Missing from the Star Tribune editorial is solicitude toward Christians who are suffering throughout the Middle East -- the cradle of Christianity. Deadly church bombings in Iraq last October and in Egypt last month are aimed at driving Christians from lands where they have lived since antiquity.


Iran supplements this terrorism with ongoing persecution of its Christian minority. In the early morning of Christmas Day, 25 Christians were arrested -- 14 remain in prison.

The governor of Tehran has labeled these evangelical believers as "missionaries" and is threatening more arrests in the future.


As was noted in the New York Times on Dec. 13, Nassir Sharhoom, 47, an Iraqi Christian who fled Baghdad last month with his family for the Kurdish capital of Erbil, said: "It's exactly what happened to the Jews; they want us all to go."


While much of the world remains silent on the plight of Christians in Iraq, Egypt and Syria, the Jewish people cannot ignore the situation.


Christianity has traveled a remarkable distance in the aftermath of the Holocaust in coming to terms with Judaism.


The teachings of the Nostra Aetate, the rejection of supercessionism and recognition of the Jewish roots of Christianity have built a foundation of increased theological trust between Jews and Christians.


In Israel, according to Rabbi Eugene Korn, North American director of the Center for Jewish-Christian Understanding and Cooperation, the number of Christians in Israel has risen from approximately 40,000 in 1948 to 155,000 today.

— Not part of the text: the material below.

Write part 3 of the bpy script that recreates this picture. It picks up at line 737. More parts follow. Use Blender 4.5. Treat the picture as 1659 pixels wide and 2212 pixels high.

By contrast, approximately 2 million Christians have left Muslim countries in the Middle East in the last 20 years.


This greater sense of kinship between Jews and Christians must include the taking of joint steps, when possible, to protect the Christians of the Middle East.


As Pope Benedict prayed in his Christmas message from St. Peter's Basilica: "May the comforting message of the coming of Emmanuel ease the pain and bring consolation amid their trials to the beloved Christian communities in Iraq and throughout the Middle East."